Police descend on Anola, Man. Friday after RCMP say armed man barricaded himself in home

On Friday RCMP received a report of a man with firearms uttering threats to his family and police.

Man, 45, found dead on Saturday

Two police trucks drove towards Anola, Man. on Friday night. (Steve Rempel/Facebook)

When Eric Metrow went to drive around his small Manitoba community Friday night he came face-to-face with an officer dressed in camouflage holding a rifle, he says.

RCMP tactical units and police cars shut down roads east of Anola, Man. — which is about 40 kilometres east of Winnipeg — starting around 9 p.m. Friday evening and into Saturday morning, Metrow said.

Officers were responding to an armed man who had secured himself in his home, RCMP said.

On Friday RCMP received a report of a man with firearms uttering threats to his family and police. Officers and members of the Emergency Response Team secured the area around the home, where the man was alone inside.

On Saturday, officers entered the home and found the 45-year-old man dead. 

The investigation has been handed over to the Independent Investigation Unit of Manitoba, RCMP said. 

Drivers turned away from the area

Metrow was driving with a friend around 9:30 p.m. Friday night. He was headed eastbound on Highway 15 toward Provincial Road 302 when he was stopped by two police cars parked in the middle of the road without their lights on. Between the cars was a man holding a flashlight, he said.

"This guy was dressed in full camo. He had a balaclava on, holding an M16 [rifle]," Metrow said. 

On her way home from Winnipeg Friday night, Tiffany Winter and her boyfriend were also stopped by a heavily armed man dressed in camouflage. He told them they'd have to take a detour to get to their home on Highway 15, near the corner of Provincial Road 302.

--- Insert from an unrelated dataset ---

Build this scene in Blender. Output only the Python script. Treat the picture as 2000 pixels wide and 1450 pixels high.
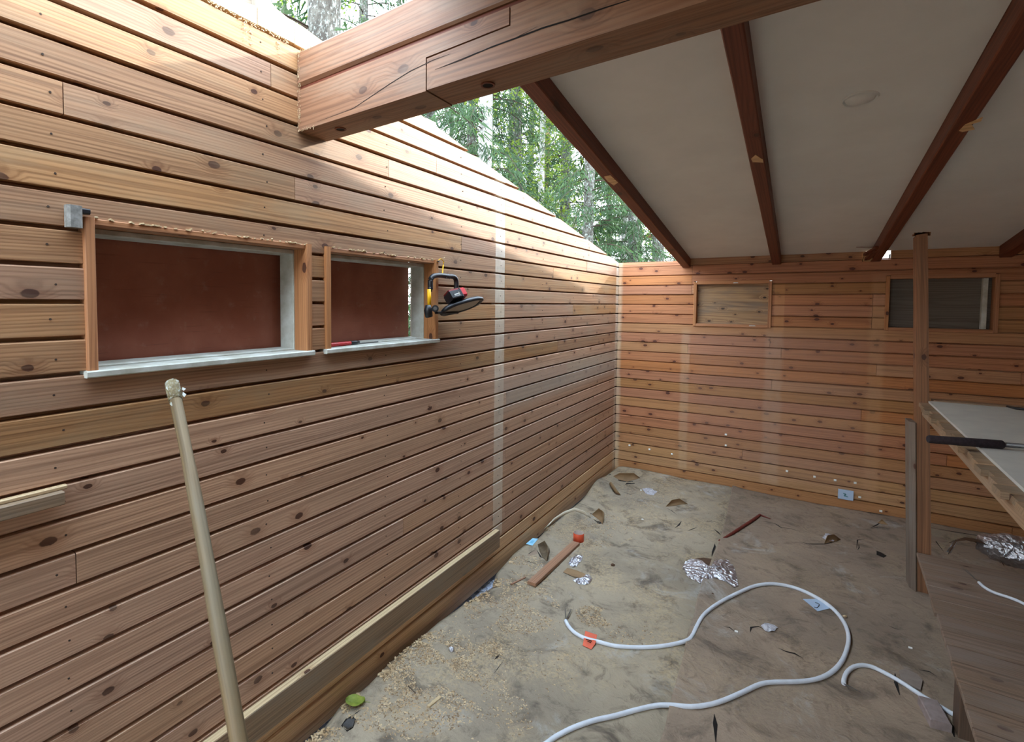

When they finally arrived, there were RCMP cars at the end of their driveway. The couple asked what was going on, but all they were told was that it was serious, Winter said.

They were allowed inside their home but about three hours later Winter heard a loudspeaker booming outside. 

"We could hear them on a loudspeaker saying things like, 'Open the door. We are not here to hurt you, we want to help you. Answer the phone. We want to help. We just want to talk to you,'" she said.

Winter said she was awoken Saturday just after 6 a.m. by her dog barking and a banging on the door. An RCMP officer told her that she would have to stay in her house, or if she had to leave she could only head east. 

"I asked if everything was okay and they said they were just trying to get the situation under control," she said.

"I was kind of worried because I don't really know what's going on and things like that don't normally happen out here. It's usually quiet, small town, not a lot of drama happens. So I was concerned."

Many people from the Anola area posted questions about the incident on social media. Around 10 a.m. on Saturday, people online said that the roads were re-opened.

"To me it was just odd because you don't see that every day. It was a little bit frightening because it was a little bit close to home, and stuff like that shouldn't be happening close to home," Metrow said.